Несомненно, что в первые дни после революции упадок духа и дисциплины в войсках еще не мог развиться в полной мере. Те процессы осмысления совершившихся событий и выработки новой линии социального поведения, о которых говорилось выше, в солдатской массе еще только начинались. Нужно было время, чтобы солдаты по-своему адаптировались к новой ситуации — без царя, без власти, внушающей привычный трепет. Пытаясь выдать эти сложные процессы лишь за результаты активности «немецких агентов», обанкротившиеся деятели Февраля просто расписывались в собственной профнепригодности как руководителей нации и армии.
Великий подлог
В дни Февральской революции большую роль в мобилизации масс на уличную борьбу играли, помимо лозунгов «Хлеба!» и «Долой самодержавие!», также лозунги «Мира!» и «Долой войну!» Правда, после победы революции эти лозунги временно исчезли, как бы подобно двум другим — за ненадобностью. Но жестоко ошибались те, кто думал, будто эти требования сгинули навсегда вместе со старым режимом. Нет, страна и армия просто выжидали конкретных заявлений новой власти по вопросу о целях войны.
То «что-то», чего, по верному наблюдению депутата Думы Янушкевича (см. выше), ждали солдаты на фронте, было ожидание ответа правительства на вопрос: когда же наступит мир? И в этом не было непонимания характера войны как Отечественной. Солдатам нужно было разобраться в обстановке. Раньше все было ясно и просто: воевали «за веру, царя и Отечество». Царя не стало, значит, должно было измениться содержание всей исстари привычной формулы. За что же воевать теперь?
6 марта 1917 г. Временное правительство выступило с очередной декларацией о своих намерениях (их было много за восемь месяцев февральского режима, этих пустых широковещательных деклараций). Среди целей указывалось «доведение войны до победного конца». При этом Временное правительство торжественно обещало, что «будет свято хранить связывающие нас с другими державами союзы и неуклонно исполнит заключенные с союзниками соглашения». В те дни, в обстановке всеобщей эйфории, эти слова правительства прошли как бы незамеченными в народе. Спустя всего лить полтора месяца аналогичное заявление одного из министров привело к первому серьезному политическому кризису февральского режима.

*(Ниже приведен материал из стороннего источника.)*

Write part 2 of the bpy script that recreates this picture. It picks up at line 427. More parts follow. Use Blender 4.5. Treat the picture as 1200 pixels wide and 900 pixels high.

В декларации обращает на себя внимание то, что она почти ничего не говорила именно русскому народу о целях войны, зато клятвенно заверяла союзников России в том, что новая власть исполнит перед ними свой долг, вытекающий из обязательств, взятых на себя еще старым режимом. Вряд ли будет ложным впечатление, что данная декларация была рассчитана главным образом «на экспорт», а не на «внутреннее потребление». Милюков косвенно признает это, сообщая, что фраза о соблюдении Россией своих обязательств «союзникам… показалась тогда слишком сухой»{93}
. Об отношении русского народа к этой декларации он ничего не говорит, видимо, считая этот фактор несущественным.«Умеренные» социалисты тоже выступили со своей декларацией о целях России в войне. Петроградский Совет 14 марта выпустил воззвание «К народам всего мира!» В нем провозглашалась принятая большинством социалистов стран Антанты формула всеобщего мира «без аннексий и контрибуций», «на основе свободного самоопределения народов». С этой формулой мы встретимся еще не раз. В той политической обстановке «самоопределение народов» означало прежде всего расчленение Австро-Венгрии и Турции и пересмотр границ Германии.
Но не только. Этот же лозунг использовался для оправдания сепаратизма российских окраин. Требование самоопределения народов, однако, не включало в себя освобождения британских и французских колоний. В устах политиков Антанты оно адресовалось лишь народам, считавшимся «созревшими» для такого самоопределения. А какие именно созрели — это представлялось на благоусмотрение тем, кто выдвигал и трактовал данный лозунг. По сути дела, он представлял собой оружие западных держав для ликвидации имперской государственности не только своих официальных противников, но и самой России.
Вместе с тем лозунг мира «без аннексий и контрибуций» находил опору в здравом политическом чувстве русского народа. Понятно, что если война — справедливая, Отечественная, то всякие захватные стремления в ней стоят не на первом месте. Кроме того, требование таких захватов и прочих материальных компенсаций подхлестнет сопротивление врага, вынудит его сражаться дольше, а следовательно, отдалит заключение мира.
Воззвание подразумевало, что без принуждения враг не склонится к миру. Это была позиция «революционного оборончества», ставшего официальной точкой зрения «умеренных» социалистов. Продолжение войны необходимо: «Русская революция не отступит перед штыками завоевателей и не позволит раздавить себя внешней военной силой».